Question

For changing the capacitance of a given parallel plate capacitor, a dielectric material of dielectric constant $K$ is used, which has the same area as the plates of the capacitor. The thickness of the dielectric slab is $\frac{3}{4}d$, where $\text{'}d\text{'}$ is the separation between the plates of parallel plate capacitors. The new capacitance $(C\text{'})$ in terms of original capacitance $\left(C_0\right)$ is given by the following relation:

• A. $\begin{array}{l}C’=\frac{4K}{K+3}{C}_0\end{array}$
• B. $\begin{array}{l}C’=\frac{4}{3+K}{C}_0\end{array}$
• C. $\begin{array}{l}C’=\frac{3+K}{4K}{C}_0\end{array}$
• D. $\begin{array}{l}C’=\frac{4+K}{3}{C}_0\end{array}$

Answer 1

The correct option is A

$\begin{array}{l}C’=\frac{4K}{K+3}{C}_0\end{array}$

Step 1: Apply the Formula

We know that the capacitance of a parallel plate capacitor is given as

$\begin{array}{l}{C}_0=\frac{{ϵ}_{0}A}{d}\end{array}$

where ${\epsilon }_0$ is absolute permittivity, $A$ is the area of the plate, and $\text{'}d\text{'}$ is the separation between the plates.
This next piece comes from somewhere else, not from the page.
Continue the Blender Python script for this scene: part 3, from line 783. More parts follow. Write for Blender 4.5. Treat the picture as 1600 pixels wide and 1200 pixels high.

Given that the two capacitors,

$C_1=\frac{{\epsilon }_{0}KA}{3d/4}$ and $C_2=\frac{{\epsilon }_{0}A}{d/4}$

$C_1$ and $C_2$ are in series and $C’$ is the new capacitance

Step 2: Calculate the new Capacitance

Therefore,

$\begin{array}{l}\frac{1}{C’}=\frac{1}{C_1}+\frac{1}{C_2}\end{array}$

$\begin{array}{l}\frac{1}{C’}=\frac{(3d/4)}{{ϵ}_{0}KA}+\frac{d/4}{{ϵ}_{0}A}\end{array}$

$\begin{array}{l}\frac{1}{C’}=\frac{d}{4{ϵ}_{0}A}\left(\frac{3+K}{K}\right)\end{array}$

$\begin{array}{l}C’=\frac{4K}{(K+3)}{C}_0\end{array}$

Hence option $\left(A\right)$ is the correct answer.